Bitte betrachten Sie das Üben nicht als eine zusätzliche Belastung , die Ihnen noch mehr Zeit des Tages raubt, sondern als eine wertvolle Auszeit vom täglichen Tun, in der Sie sich mit etwas Schönem beschäftigen. Hier konzentrieren Sie sich ganz auf sich selbst und die Entwicklung der eigenen Fähigkeiten. Dieses Eintauchen in eine andere Welt, dieses Zurückfallen auf sich selbst, diese tätige Entspannung kann zu einem Glücksgefühl und einer inneren Befriedigung führen, die das Üben am Ende zu einem notwendigen Bestandteil des Tages werden lässt. Es wird zu einer Selbstverständlichkeit ähnlich wie bei einem Sportler, für den ein Tag ohne Sport kein guter Tag war.

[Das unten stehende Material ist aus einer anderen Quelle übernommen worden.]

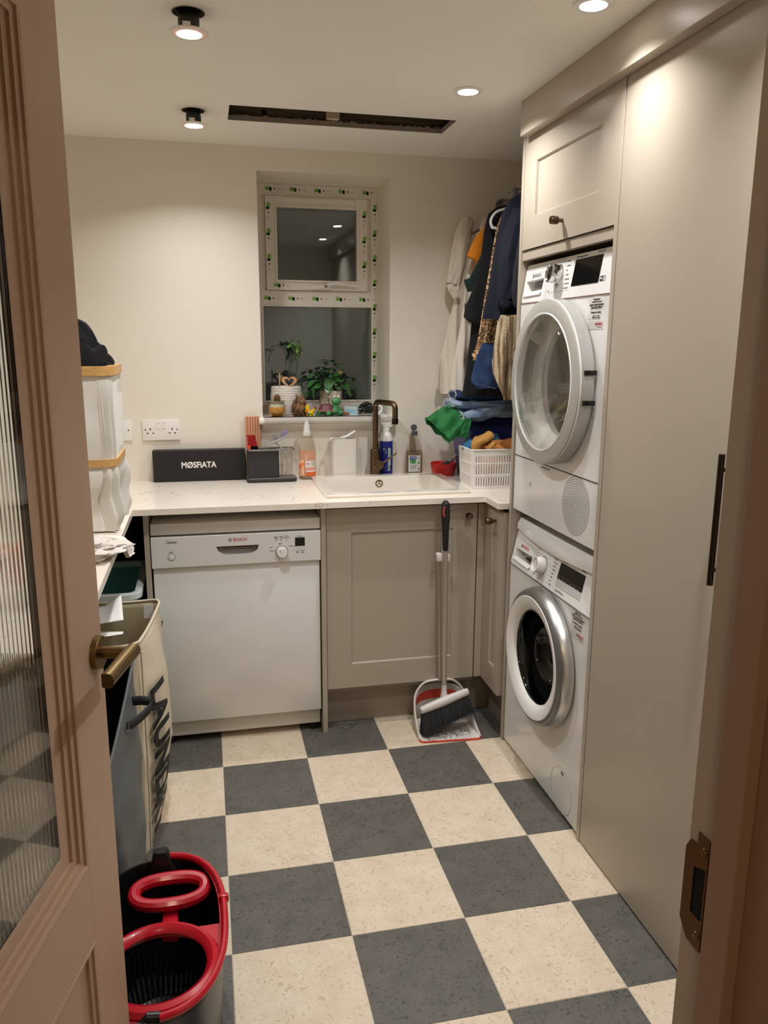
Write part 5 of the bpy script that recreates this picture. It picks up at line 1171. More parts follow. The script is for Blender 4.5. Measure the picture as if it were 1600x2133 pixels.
bm = nb(); garment(bm, .085, [(1.47, 1.478), (1.416, 1.456), (1.36, 1.441), (1.335, 1.437), (1.322, 1.44), (1.300, 1.47)], [(1.47, 1.60), (1.300, 1.61)], .022, rip=.004, fr=8, seed=4, n=60, hemwave=.003); obj('skirt_body', bm, dden, t, ang=80)
bm = nb()
for i in range(9): box(bm, 1.452+.009*i, 1.456+.009*i, .0685, .0700, 1.318-.0022*i, 1.3205-.0022*i)
obj('hem_stitching', bm, den, t)
sher = mat('sherpa_fleece', (196, 176, 146), .95, bump=1.0, ns=170, bd=.004, sheen=.3)
def stripe_fleece():
    m = mat('striped_fleece', (186, 162, 126), .95, bump=.8, ns=150, bd=.003); N, L, b = nodes_of(m); g = N.new('ShaderNodeNewGeometry'); s_ = N.new('ShaderNodeSeparateXYZ'); L.new(g.outputs['Position'], s_.inputs[0])
    n = N.new('ShaderNodeTexNoise'); n.inputs['Scale'].default_value = 1; mp = N.new('ShaderNodeMapping'); mp.inputs['Scale'].default_value = (95, 30, 7); L.new(g.outputs['Position'], mp.inputs['Vector']); L.new(mp.outputs['Vector'], n.inputs['Vector'])
    r = N.new('ShaderNodeValToRGB'); r.color_ramp.elements[0].position = .42; r.color_ramp.elements[1].position = .56; r.color_ramp.elements[0].color = lin((120, 98, 70)); r.color_ramp.elements[1].color = lin((204, 184, 152)); L.new(n.outputs['Fac'], r.inputs['Fac']); L.new(r.outputs['Color'], b.inputs['Base Color']); return m
t = thing('fleece_throw', 'beige striped fleece garment hanging below the navy coat beside the dryer', 'fleece', (1.54, 0, 1.26))
bm = nb(); garment(bm, .0, [(1.57, 1.515), (1.543, 1.504), (1.478, 1.497), (1.4, 1.487), (1.36, 1.493), (1.339, 1.503), (1.29, 1.522), (1.262, 1.534)], [(1.57, 1.60), (1.5, 1.592), (1.391, 1.578), (1.262, 1.572)], .036, rip=.008, fr=11, seed=8, n=70, rows=50); obj('fleece_body', bm, stripe_fleece(), t, ang=80)
t = thing('black_trousers', 'black trousers hanging behind the denim skirt down to the jeans', 'trousers', (1.6, .16, 1.24))
bm = nb(); garment(bm, .165, [(1.8, 1.58), (1.5, 1.55), (1.299, 1.535), (1.262, 1.53)], [(1.8, 1.70), (1.262, 1.72)], .03, rip=.004, fr=7, seed=13, n=50); obj('leg', bm, blk, t, ang=80)
for yy, zz, nm_ in ((.315, 1.957, 'orange t-shirt'), (.268, 1.955, 'dark green top'), (.215, 1.975, 'black top'), (.128, 1.955, 'leopard print dress'), (.035, 1.985, 'navy coat')):
    hanger(1.70, yy, zz, M['black'], 'black hanger inside the '+nm_, .11)
# ---------------------------------------------------------------- left worktop: hamper, towel
bam = M['wood']; liner = cloth('white_liner_fabric', (222, 220, 212), .7, bump=.2, ns=200)
def rr3(x0, x1, y0, y1, z, r, n=5): return [V((x, y, z)) for x, y in rrect(x0, x1, y0, y1, r, n)]
HX0, HX1, HY0, HY1 = -.17, .196, -.40, -.085
t = thing('laundry_hamper', 'tall bamboo framed hamper with white cloth sides standing on the left worktop', 'laundry hamper', (.0, -.25, ZW))
def woodring(z0, z1, g=.0, wv=.024):
    bm = nb(); a = [(x, y) for x, y in rrect(HX0-g, HX1+g, HY0-g, HY1+g, .045, 5)]; b = [(x, y) for x, y in rrect(HX0-g+wv, HX1+g-wv, HY0-g+wv, HY1+g-wv, .03, 5)][::-1]
    plate(bm, a, [b], z0, z1); return bm
obj('top_frame', woodring(1.372, 1.398), bam, t)
obj('middle_frame', woodring(1.108, 1.130, -.004), bam, t)
for (x, y) in ((HX0+.035, HY0+.035), (HX1-.047, HY0+.035), (HX1-.047, HY1-.047), (HX0+.035, HY1-.047)):
    obj('corner_post', box(nb(), x, x+.012, y, y+.012, 1.13, 1.372), bam, t)
def clothwall(za, zb, fa, fb, seed, amp, nn=160, rows=26, bulge=0.0, fq=60):
    rings = []
    for k in range(rows+1):
        s = k/rows; z = za+(zb-za)*s; f = fa+(fb-fa)*s; base = rr3(HX0+f, HX1-f, HY0+f, HY1-f, z, .04, 39); cx_, cy__ = (HX0+HX1)/2, (HY0+HY1)/2; ring = []
        for i, p in enumerate(base):
            d = V((p.x-cx_, p.y-cy__, 0)).normalized(); per = i/len(base)*2*pi
            a = amp*(.6*sin(fq*per+seed)+.5*sin(fq*.43*per+2*seed+s*2)+1.6*noise.noise(V((p.x*10+seed, p.y*10, z*9)))); a *= .15+min(1, s*2)*min(1, (1-s)*3+.3)
            ring.append(p+d*(a+bulge*sin(pi*min(1, s*1.05))))
        rings.append(ring)
    bm = nb(); loft(bm, rings, False); return bm
o = obj('upper_cloth', clothwall(1.376, 1.112, .006, .010, 1, .0035), liner, t, ang=80); o.modifiers.new('solid', 'SOLIDIFY').thickness = .0015
rings_ = clothwall(1.112, ZW+.004, .012, .016, 5, .022, bulge=.018, fq=9, rows=60); o = obj('lower_bag', rings_, liner, t, ang=80); o.modifiers.new('solid', 'SOLIDIFY').thickness = .0015
obj('base_board', box(nb(), HX0+.03, HX1-.03, HY0+.03, HY1-.03, ZW, ZW+.01), bam, t)
obj('inner_floor', box(nb(), HX0+.02, HX1-.02, HY0+.02, HY1-.02, 1.20, 1.21), liner, t)
ts = obj('trousers_leg', limb(nb(), [(.145, -.18, 1.375), (.125, -.20, 1.415), (.09, -.23, 1.43), (.03, -.26, 1.44), (-.05, -.28, 1.43)], [.10, .15, .17, .18, .2], [.045, .06, .07, .08, .08], (0, 1, 0), .028, 11, 90, 2, 14), blk); tagp(ts, 'black trousers stuffed in the top of the bamboo hamper', 'trousers')
ts = obj('waistband', limb(nb(), [(.115, -.26, 1.41), (.105, -.265, 1.455), (.085, -.27, 1.492), (.06, -.275, 1.51)], [.07, .085, .09, .06], [.014, .016, .014, .012], (.9, .3, 0), .004, 6, 40, 4), cloth('black_denim', (24, 24, 27), bump=.3)); tagp(ts, 'black denim waistband standing up out of the bamboo hamper', 'trousers')
# fleecy white towel hanging over the front edge of the left worktop
ter = mat('white_terry', (226, 220, 212), .95, bump=1.0, ns=190, bd=.004, sheen=.3)
t = thing('towel', 'crumpled white terry towel hanging over the edge of the left worktop', 'towel', (.15, -.66, ZW))
bm = blob((.09, -.665, ZW+.0235), .13, .095, .028, 3, .35, 2.6, 5, 5); obj('towel_heap', bm, ter, t, ang=80)
bm = nb(); limb(bm, [(.145, -.60, ZW+.022), (.195, -.60, ZW+.026), (.222, -.60, ZW+.012), (.232, -.60, ZW-.014)], [.055, .06, .065, .07], [.02, .024, .024, .02], (.1, .95, -.4), .004, 9, 40, 3, caps=True); obj('hem_band', bm, cloth('white_hem_band', (230, 224, 216), .8, bump=.2, ns=160), t, ang=80)

# ---------------------------------------------------------------- under the left worktop
tl = mat('teal_plastic', (112, 184, 188), .4); tld = mat('pale_teal_plastic', (120, 188, 196), .4)
t = thing('laundry_tub', 'teal plastic tub with a white rim under the left worktop behind the cream laundry bag', 'tub', (0, .14, 0))
bm = nb(); rings = [rr3(-.20+a, .192-a, -.075+a, .352-a, z, .035, 6) for a, z in ((.05, .002), (.045, .01), (0, .60))]; loft(bm, rings, False); bm.faces.new([bm.verts.new(v) for v in rings[0]]); o = obj('tub_body', bm, tl, t); o.modifiers.new('solid', 'SOLIDIFY').thickness = .003
bm = nb(); plate(bm, rrect(-.217, .209, -.092, .369, .045, 6), [rrect(-.192, .184, -.067, .344, .03, 6)[::-1]], .600, .622); bmesh.ops.bevel(bm, geom=bm.edges[:], offset=.002, segments=1, affect='EDGES', clamp_overlap=True); obj('white_rim', bm, mat('frosted_white_rim', (214, 220, 220), .3), t)
t = bpy.data.objects['laundry_tub']
P = smoothpts([(.200, -.105, .575), (.222, -.110, .578), (.238, -.100, .576), (.240, -.045, .572), (.224, -.033, .570), (.200, -.037, .570)], 5)
bm = nb(); loft(bm, [[p+V((0, 0, 0)) for p in P], [p-V((0, 0, .055)) for p in P]], False, closed=False); o = obj('side_handle', bm, tld, t, ang=60); o.modifiers.new('solid', 'SOLIDIFY').thickness = .003

# two compartment laundry sorter: cream bag behind, grey bag in front
cb = mat('cream_bag_fabric', (212, 200, 176), .62, bump=.15, ns=300); gb = mat('slate_bag_fabric', (92, 96, 97), .55, bump=.15, ns=300); cbi = mat('cream_bag_lining', (196, 184, 148), .7)
def bag(name, label, m, mi, corners, zt, bulge, seed, band=True, base=None):
    """upright fabric bag: corners = plan of the rim, zt = rim heights"""
    t = thing(name, label, 'laundry bag', (sum(c[0] for c in corners)/4, sum(c[1] for c in corners)/4, 0))
    n = 14; rings = []; rows = 30; base = base or corners
    def side(cs, s_i, u): a, b = V(cs[s_i]+(0,)), V(cs[(s_i+1) % 4]+(0,)); return a+(b-a)*u
    for k in range(rows+1):
        s = k/rows; ring = []
        for i4 in range(4):
            for j in range(n):
                u = j/n; p = side(corners, i4, u)*(1-s)+side(base, i4, u)*s; ctr = V((sum(c[0] for c in corners)/4, sum(c[1] for c in corners)/4, 0))
                d = V((p.x-ctr.x, p.y-ctr.y, 0)).normalized(); zt_ = zt[i4]+(zt[(i4+1) % 4]-zt[i4])*u
                zt_ -= .012*sin(pi*u)
                e = sin(pi*u)*sin(pi*min(1, s*1.02)); f = (bulge if i4 == 3 else .010)*e+.010*noise.noise(V((p.x*7+seed, p.y*7, s*6)))*min(1, s*5)+.004*noise.noise(V((p.x*22, p.y*22+seed, s*19)))*min(1, s*5)
                rd_ = 1-.012/max(.05, (p-ctr).length)*(1-abs(2*u-1))**0 if u < .04 else 1
                q = ctr+(p-ctr)*rd_+d*f; q.z = zt_*(1-s)+.004*s; ring.append(q)
        rings.append(ring)
    bm = nb(); loft(bm, rings, False); bm.faces.new([bm.verts.new(v) for v in rings[-1]])
    o = obj('bag_body', bm, [m, mi], t, ang=75); md = o.modifiers.new('solid', 'SOLIDIFY'); md.thickness = .0018; md.offset = -1; md.material_offset = 1
    bm = nb(); tube(bm, [v+V((0, 0, .002)) for v in rings[0]], .0042, 8, True); obj('piped_rim', bm, m if band else mi, t)
    return t, rings
t, rg = bag('laundry_bag', 'cream fabric laundry bag with bold black lettering down its side', cb, cbi, [(.284, -.262), (-.09, -.20), (-.12, -.60), (.240, -.652)], [.652, .652, .650, .650], .045, 1, base=[(.275, -.27), (-.09, -.22), (-.12, -.62), (.238, -.685)])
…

Dem jungen Erwachsenen fällt das Lernen und Üben von neuen Bewegungsabläufen in der Regel noch leicht. Er hat die Schule vielleicht gerade erst erfolgreich abgeschlossen und steht nun im Studium oder der Berufsausbildung. Lernen wird als etwas Normales und Alltägliches betrachtet. Schwierigkeiten können jedoch dann entstehen, wenn zu viele Freizeitaktivitäten betrieben werden und für die einzelnen Interessen nicht mehr genügend Zeit bleibt. Dann muss eine Entscheidung getroffen und ein Hobby eventuell aufgeben werden.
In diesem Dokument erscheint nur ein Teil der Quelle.